Based on the number of lawyer ads we see, you would think it just the opposite, but a recent study co-authored by Intelliseek and Forrester found word-of-mouth behavior among ‘familiars’ trumps all forms of advertising and is more trusted than news or ‘expert commentary. Consumers are 50 percent more likely to be influenced by word-of-mouth recommendations from their peers than by radio/TV ads — a slightly higher level of influence/trust than found in the 2004.

Those who blow off ads are the true influencers of others and this word of mouth influencing is taking place on the Internet – on blogs.

Intelliseek’s research also finds important correlations between consumers who regularly skip over or delete television or online ads and those who shape, create, and absorb consumer-generated media (defined as experiences, opinions and advice posted on the Internet by consumers for others to read and share). ‘Active ad skippers,’ for example, are 25 percent more likely to create and respond to CGM on Internet message boards, forums and blogs.

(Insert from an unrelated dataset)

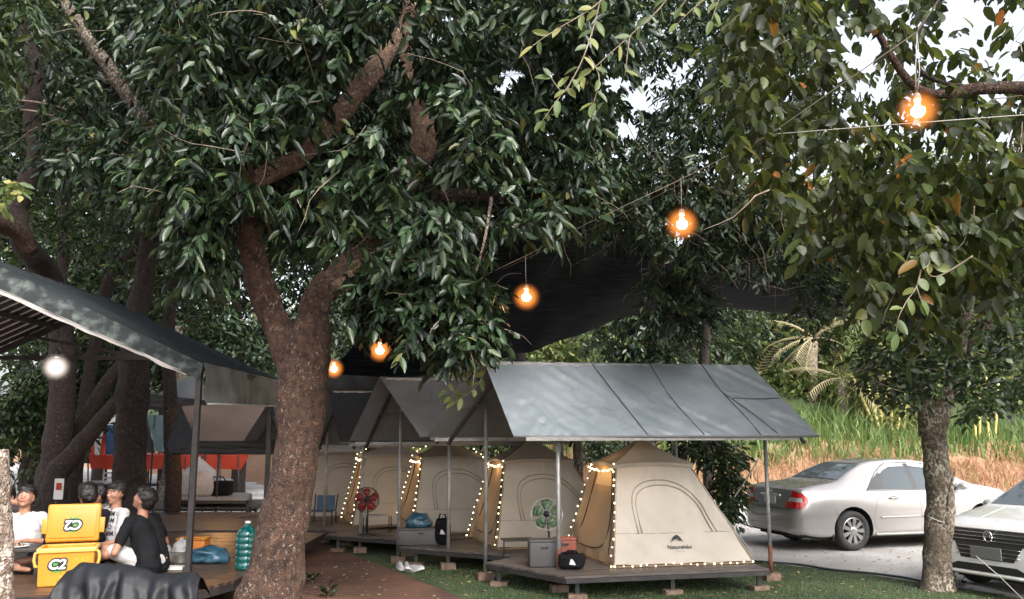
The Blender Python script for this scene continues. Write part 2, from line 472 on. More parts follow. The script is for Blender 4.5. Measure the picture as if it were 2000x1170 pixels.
EM('fairy_bulb', (1.0, 0.72, 0.38), 3.0)
EM('lamp_white', (1.0, 0.95, 0.9), 14.0)
# painted lamp halos, no glass: densest through the middle, thinning to the rim
def halo_mat(name, col, st, p0, op):
    m, nt, p, out = nodes(name); nt.nodes.remove(p)
    lw = nt.nodes.new('ShaderNodeLayerWeight'); lw.inputs[0].default_value = 0.5
    iv = nt.nodes.new('ShaderNodeMath'); iv.operation = 'SUBTRACT'; iv.inputs[0].default_value = 1.0; nt.links.new(lw.outputs['Facing'], iv.inputs[1])
    pw = nt.nodes.new('ShaderNodeMath'); pw.operation = 'POWER'; pw.inputs[1].default_value = p0; nt.links.new(iv.outputs[0], pw.inputs[0])
    ml = nt.nodes.new('ShaderNodeMath'); ml.operation = 'MULTIPLY'; ml.inputs[1].default_value = op; nt.links.new(pw.outputs[0], ml.inputs[0])
    tr = nt.nodes.new('ShaderNodeBsdfTransparent')
    e = nt.nodes.new('ShaderNodeEmission'); e.inputs[0].default_value = (*col, 1); e.inputs[1].default_value = st
    mx = nt.nodes.new('ShaderNodeMixShader'); nt.links.new(ml.outputs[0], mx.inputs[0])
    nt.links.new(tr.outputs[0], mx.inputs[1]); nt.links.new(e.outputs[0], mx.inputs[2]); nt.links.new(mx.outputs[0], out.inputs[0])
    MATS[name] = m
halo_mat('amber_halo', (1.0, 0.30, 0.055), 0.62, 8.0, 0.9)
halo_mat('white_halo', (1.0, 0.85, 0.75), 0.55, 8.0, 0.9)
# shade net: dark woven mesh, slightly see-through
m, nt, p, out = nodes('shade_net')
p.inputs['Roughness'].default_value = 0.8; p.inputs['Specular IOR Level'].default_value = 0.1
tc = nt.nodes.new('ShaderNodeTexCoord'); mp = nt.nodes.new('ShaderNodeMapping'); mp.inputs['Scale'].default_value = (0.8, 7.0, 4.0)
n = nt.nodes.new('ShaderNodeTexNoise'); n.inputs['Scale'].default_value = 3.0; n.inputs['Detail'].default_value = 10
nt.links.new(tc.outputs['Object'], mp.inputs[0]); nt.links.new(mp.outputs[0], n.inputs[0])
r = ramp(nt, n.outputs[0], [(0.42, (0.0015, 0.002, 0.003)), (0.66, (0.016, 0.023, 0.040))])
nt.links.new(r.outputs[0], p.inputs['Base Color'])
tr = nt.nodes.new('ShaderNodeBsdfTransparent'); mx = nt.nodes.new('ShaderNodeMixShader'); mx.inputs[0].default_value = 0.01
nt.links.new(p.outputs[0], mx.inputs[1]); nt.links.new(tr.outputs[0], mx.inputs[2]); nt.links.new(mx.outputs[0], out.inputs[0])
MATS['shade_net'] = m
K = MATS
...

Intelliseek CEO Mike Nazzaro during Advertising Week events this week in New York City warned, “The advertising landscape is changing, forcing marketers to broaden and redefine the concepts of media, influence and audience reach. If consumer-generated media is in fact the most effective and trusted form of advertising, it’s critical that marketers begin to measure, manage and influence it and, equally importantly, heed the consequences when consumers turn the message against brands.”

Ads, directories supported by so called expert reviews, ala Martindale-Hubbell, and the like are becoming less and less important. A cut back, not an elimination of funding for that type of marketing, needs to be considered. Influencing public opinion which is running rampant on the net must be addressed by law firms and other companies immediately. If not, you’re gonna be lapped by your competitors.